- The Washington Times - Thursday, September 14, 2006

Driving the 2007 BMW 335i coupe is something like shooting a finely crafted firearm. When you squeeze the trigger, the response is immediate, violent and accurate.

The ammunition is the twin-turbo six-cylinder engine that drives the rear wheels. It delivers 300 horsepower and massive torque, which seems more like ballistic science than automotive engineering.

Unlike the boost on most turbos, the power arrives right now. Using two small turbochargers instead of one bigger one, the BMW engineers have managed to curb any hint of dreaded turbo lag.

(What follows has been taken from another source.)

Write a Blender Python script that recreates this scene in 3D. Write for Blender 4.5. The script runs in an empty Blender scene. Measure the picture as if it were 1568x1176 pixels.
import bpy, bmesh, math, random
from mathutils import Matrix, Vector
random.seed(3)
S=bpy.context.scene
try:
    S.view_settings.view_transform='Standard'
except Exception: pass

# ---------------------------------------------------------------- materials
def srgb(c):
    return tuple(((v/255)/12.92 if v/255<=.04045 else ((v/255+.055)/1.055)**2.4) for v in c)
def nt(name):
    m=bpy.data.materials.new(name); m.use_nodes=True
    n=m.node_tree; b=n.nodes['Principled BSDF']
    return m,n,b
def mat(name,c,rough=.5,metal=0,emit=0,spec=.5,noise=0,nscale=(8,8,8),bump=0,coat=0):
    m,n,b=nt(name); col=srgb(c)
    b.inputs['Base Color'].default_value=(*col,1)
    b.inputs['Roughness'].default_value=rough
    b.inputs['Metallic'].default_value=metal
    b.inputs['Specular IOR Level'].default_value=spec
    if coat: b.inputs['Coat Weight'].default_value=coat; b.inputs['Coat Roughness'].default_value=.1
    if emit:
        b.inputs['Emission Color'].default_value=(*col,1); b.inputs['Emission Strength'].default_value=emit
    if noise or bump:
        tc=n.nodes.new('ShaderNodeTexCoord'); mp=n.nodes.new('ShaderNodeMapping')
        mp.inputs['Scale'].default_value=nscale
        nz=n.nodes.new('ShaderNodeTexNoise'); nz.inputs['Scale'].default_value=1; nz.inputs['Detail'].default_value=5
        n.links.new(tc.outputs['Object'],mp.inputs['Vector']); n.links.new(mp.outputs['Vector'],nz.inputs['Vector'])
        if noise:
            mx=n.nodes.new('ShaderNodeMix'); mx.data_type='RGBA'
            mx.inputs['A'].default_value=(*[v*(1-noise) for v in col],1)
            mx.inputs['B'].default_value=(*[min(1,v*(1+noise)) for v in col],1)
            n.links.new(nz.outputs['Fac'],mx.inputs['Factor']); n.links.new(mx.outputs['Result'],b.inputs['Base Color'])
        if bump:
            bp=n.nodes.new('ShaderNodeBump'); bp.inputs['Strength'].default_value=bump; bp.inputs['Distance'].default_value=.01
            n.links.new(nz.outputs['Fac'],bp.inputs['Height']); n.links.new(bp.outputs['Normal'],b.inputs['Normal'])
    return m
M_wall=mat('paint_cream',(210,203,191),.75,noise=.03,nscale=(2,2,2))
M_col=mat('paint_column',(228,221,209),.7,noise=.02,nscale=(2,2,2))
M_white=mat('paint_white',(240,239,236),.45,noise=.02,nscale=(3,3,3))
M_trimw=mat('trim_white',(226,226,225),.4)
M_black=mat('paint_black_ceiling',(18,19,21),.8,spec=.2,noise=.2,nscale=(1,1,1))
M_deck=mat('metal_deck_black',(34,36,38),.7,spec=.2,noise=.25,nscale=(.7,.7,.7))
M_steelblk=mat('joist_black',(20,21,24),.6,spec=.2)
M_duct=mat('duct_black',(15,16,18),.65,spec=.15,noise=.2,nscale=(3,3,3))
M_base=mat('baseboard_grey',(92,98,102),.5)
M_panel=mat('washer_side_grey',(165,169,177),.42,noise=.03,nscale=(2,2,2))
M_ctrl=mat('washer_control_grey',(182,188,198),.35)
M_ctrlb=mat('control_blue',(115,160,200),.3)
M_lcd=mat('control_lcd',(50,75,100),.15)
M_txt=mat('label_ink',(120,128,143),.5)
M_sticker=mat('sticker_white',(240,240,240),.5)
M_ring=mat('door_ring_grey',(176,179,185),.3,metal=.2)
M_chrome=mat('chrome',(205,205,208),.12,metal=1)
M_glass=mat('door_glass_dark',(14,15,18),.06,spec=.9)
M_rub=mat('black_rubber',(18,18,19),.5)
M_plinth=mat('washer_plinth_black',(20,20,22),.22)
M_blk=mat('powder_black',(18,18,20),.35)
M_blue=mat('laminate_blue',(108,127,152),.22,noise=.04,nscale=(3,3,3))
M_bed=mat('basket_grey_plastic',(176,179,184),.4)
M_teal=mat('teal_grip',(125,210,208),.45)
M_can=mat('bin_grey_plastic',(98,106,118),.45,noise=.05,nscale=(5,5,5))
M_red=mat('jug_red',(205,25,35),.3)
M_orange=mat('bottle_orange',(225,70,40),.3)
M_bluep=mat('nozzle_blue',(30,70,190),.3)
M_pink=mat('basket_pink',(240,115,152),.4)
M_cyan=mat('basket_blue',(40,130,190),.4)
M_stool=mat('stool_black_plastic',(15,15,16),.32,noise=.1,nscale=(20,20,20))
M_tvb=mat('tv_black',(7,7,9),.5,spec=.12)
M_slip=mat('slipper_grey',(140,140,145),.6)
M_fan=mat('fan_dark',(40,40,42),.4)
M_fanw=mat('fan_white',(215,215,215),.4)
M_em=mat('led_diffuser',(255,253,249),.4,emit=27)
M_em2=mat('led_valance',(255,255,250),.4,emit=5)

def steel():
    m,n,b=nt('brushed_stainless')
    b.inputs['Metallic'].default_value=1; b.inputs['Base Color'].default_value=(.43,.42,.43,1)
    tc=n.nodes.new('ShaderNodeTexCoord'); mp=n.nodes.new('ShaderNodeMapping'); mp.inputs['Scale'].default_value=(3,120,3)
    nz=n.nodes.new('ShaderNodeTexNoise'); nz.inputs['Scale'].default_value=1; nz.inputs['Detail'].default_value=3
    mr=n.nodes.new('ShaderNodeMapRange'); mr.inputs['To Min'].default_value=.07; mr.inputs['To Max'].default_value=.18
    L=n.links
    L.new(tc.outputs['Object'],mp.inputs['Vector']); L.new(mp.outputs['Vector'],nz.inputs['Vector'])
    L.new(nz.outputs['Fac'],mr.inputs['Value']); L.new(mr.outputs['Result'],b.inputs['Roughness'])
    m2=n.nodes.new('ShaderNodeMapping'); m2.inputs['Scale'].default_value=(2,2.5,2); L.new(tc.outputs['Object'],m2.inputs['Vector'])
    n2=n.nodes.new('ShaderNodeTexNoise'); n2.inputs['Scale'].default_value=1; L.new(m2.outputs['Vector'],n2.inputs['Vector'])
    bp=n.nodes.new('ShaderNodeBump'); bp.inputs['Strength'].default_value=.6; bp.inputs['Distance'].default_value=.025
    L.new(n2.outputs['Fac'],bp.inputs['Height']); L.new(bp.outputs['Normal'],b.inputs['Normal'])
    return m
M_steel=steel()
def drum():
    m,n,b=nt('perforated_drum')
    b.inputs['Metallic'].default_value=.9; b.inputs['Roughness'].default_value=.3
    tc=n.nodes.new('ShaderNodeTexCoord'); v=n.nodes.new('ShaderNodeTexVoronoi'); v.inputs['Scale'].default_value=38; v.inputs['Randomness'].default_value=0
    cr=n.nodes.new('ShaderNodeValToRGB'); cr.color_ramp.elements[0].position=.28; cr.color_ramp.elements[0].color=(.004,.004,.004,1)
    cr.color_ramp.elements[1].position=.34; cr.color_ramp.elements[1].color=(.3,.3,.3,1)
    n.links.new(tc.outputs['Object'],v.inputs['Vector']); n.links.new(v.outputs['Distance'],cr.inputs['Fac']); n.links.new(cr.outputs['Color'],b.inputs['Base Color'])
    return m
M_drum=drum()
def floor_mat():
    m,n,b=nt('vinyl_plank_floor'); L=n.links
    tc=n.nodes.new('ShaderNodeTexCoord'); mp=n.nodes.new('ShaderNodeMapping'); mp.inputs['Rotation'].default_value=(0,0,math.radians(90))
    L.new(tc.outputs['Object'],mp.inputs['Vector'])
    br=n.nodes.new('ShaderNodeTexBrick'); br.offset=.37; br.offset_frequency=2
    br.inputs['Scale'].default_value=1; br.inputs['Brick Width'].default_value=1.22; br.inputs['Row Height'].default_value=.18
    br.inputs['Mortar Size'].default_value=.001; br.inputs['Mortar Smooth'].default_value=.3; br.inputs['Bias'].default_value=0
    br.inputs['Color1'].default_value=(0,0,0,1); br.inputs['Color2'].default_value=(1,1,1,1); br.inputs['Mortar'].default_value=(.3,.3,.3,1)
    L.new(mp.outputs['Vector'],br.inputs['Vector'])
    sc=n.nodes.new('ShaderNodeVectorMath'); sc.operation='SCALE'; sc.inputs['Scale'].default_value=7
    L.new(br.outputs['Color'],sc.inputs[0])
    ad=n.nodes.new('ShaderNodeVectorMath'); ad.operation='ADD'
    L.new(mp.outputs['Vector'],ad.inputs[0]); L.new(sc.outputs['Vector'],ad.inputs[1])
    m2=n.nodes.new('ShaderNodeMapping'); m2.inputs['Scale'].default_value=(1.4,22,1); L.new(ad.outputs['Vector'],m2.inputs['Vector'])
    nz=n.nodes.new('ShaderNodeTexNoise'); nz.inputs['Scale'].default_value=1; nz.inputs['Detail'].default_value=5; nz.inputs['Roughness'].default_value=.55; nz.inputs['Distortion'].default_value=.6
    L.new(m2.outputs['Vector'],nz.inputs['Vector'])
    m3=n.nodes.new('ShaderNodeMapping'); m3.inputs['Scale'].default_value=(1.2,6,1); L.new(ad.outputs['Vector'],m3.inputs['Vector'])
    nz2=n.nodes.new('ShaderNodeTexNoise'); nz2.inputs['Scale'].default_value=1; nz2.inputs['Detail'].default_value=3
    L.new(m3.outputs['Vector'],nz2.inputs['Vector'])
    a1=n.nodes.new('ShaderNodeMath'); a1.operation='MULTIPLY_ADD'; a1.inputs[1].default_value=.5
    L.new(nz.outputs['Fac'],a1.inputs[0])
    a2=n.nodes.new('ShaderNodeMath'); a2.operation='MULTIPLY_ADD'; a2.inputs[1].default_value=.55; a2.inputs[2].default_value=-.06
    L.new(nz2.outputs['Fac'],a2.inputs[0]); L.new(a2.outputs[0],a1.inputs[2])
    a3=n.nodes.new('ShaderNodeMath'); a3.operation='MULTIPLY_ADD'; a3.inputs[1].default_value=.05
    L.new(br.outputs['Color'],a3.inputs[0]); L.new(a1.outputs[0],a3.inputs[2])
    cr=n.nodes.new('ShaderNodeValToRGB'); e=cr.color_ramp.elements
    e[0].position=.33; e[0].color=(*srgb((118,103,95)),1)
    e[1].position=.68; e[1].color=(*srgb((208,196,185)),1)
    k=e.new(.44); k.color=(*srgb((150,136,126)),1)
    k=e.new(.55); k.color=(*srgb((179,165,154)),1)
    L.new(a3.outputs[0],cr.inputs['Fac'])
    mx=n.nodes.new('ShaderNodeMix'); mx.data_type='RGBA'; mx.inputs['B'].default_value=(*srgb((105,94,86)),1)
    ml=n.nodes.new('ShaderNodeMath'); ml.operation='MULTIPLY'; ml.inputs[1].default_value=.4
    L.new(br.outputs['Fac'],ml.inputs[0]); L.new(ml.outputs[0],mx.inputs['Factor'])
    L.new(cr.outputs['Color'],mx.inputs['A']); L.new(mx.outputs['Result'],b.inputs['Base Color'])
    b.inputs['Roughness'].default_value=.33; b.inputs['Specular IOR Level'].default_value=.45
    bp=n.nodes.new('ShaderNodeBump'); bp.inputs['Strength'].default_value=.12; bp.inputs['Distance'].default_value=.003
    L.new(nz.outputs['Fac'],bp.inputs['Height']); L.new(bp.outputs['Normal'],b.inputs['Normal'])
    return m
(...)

Other manufacturers have done well in minimizing the lag, but the 335i may be the only one to eliminate it.

A turbocharger uses exhaust gases to force increased volumes of air and fuel into an engine’s cylinders to produce more torque, or low-rpm twisting power. In this application, each turbo gets its gases from three of the cylinders. Together, the two force-feed the engine to produce 300 foot-pounds of torque from 1,400 to 5,000 rpm.

BMW claims that this is the first in-line six-cylinder engine to use twin turbos, with precision fuel injection and variable-valve timing. It is more powerful than the previous-generation M3, which is the highest-performance 3-Series, and has 45 more horsepower than its immediate predecessor. The zero-to-60 acceleration time is about five seconds, with a top speed of 155 mph.

While not new to BMW, turbocharging has been a rarity at the Bavarian manufacturer. It has been used by the company only twice before: on the 2002 Turbo back in the early 1970s and on the 745i sedan, introduced in 1981.

The 2007 3-Series coupe bears little resemblance to its four-door sibling. It is longer, lower and narrower, with a long hood, which gives it an aerodynamic profile. Front and rear overhangs are short, and prominent fender bulges contribute to the aggressive look. BMW keeps the weight down by using lightweight plastic front fenders.

There are three new coupe models: the turbo 335i, the 328i and the 328xi. The last has all-wheel drive. Both of the 328s are powered by a normally aspirated in-line six-cylinder engine that delivers 230 horsepower from 3 liters of displacement.

The 328i has a sticker price of $35,995 and the 328xi starts $37,795. Both have long lists of options.

Die-hard enthusiasts, however, are not likely to be satisfied with anything but the tested turbo 335i, which has a base price of $41,295.

The test car, with optional packages that included leather upholstery, auto-dimming mirrors, a garage-door opener and run-flat tires on 18-inch alloy wheels, had a bottom-line price of $45,990.

The price included $495 for metallic paint. Of the 10 colors available, only black, white and red come with no extra charge.

It is possible to jack the price even higher. If you were to check all the boxes on the options list, including such items as the adaptive cruise control, active steering and the six-speed automatic transmission, the suggested price would come to nearly $55,000.

Standard equipment includes stability control, antilock brakes with fade compensation, side air bags, run-flat tires, tire-pressure monitor, xenon headlights, cornering lights, rain-sensing windshield wipers, automatic dual-zone climate control, walnut wood interior trim, an AM/FM/CD audio system and a tilt-and-telescope leather-covered steering wheel with cell phone and audio controls.

Although you can order the 335i with BMW’s six-speed Steptronic automatic transmission, which can be shifted manually, the standard six-speed manual gearbox is more in character with the athletic nature of this coupe.

The shift linkage, though not slick, has a positive feel, and the clutch action is light. Big disc brakes haul the 335i down from high speeds with no fuss and a solid brake pedal feel.

As with most BMWs, the handling has a point-and-shoot quality. The suspension system is tightly snubbed, and the low-profile performance tires are chosen for optimum handling, so the 335i simply squats down and follows the cornering nuances fed in by the driver.

The tires use run-flat technology, which eliminates the spare wheel and contributes to a trunk with reasonable cargo space. However, the tires have stiff sidewalls that keep the ride from being anywhere near cushy, although it is supple enough to soak up most road imperfections.

Inside, the coupe is cozy. You have to duck some to fold into the driver’s seat, but there’s ample room once you’re seated. The standard seats are firm but comfortable, with good lateral support. Sport seats with adjustable side bolsters are optional. Instruments, which now include an oil temperature gauge, are easy to read and controls are close at hand.

The back seat, as might be expected in a subcompact coupe, is tight, with limited head room, and it takes some physical dexterity to get back there. There’s no pretense of five-passenger accommodations; there are only two seats in back. At least the engineers have put the switch for sliding the front seats forward at the top of the seatback. If you need more cargo space than the 11 cubic feet in the trunk, the rear seatback folds down.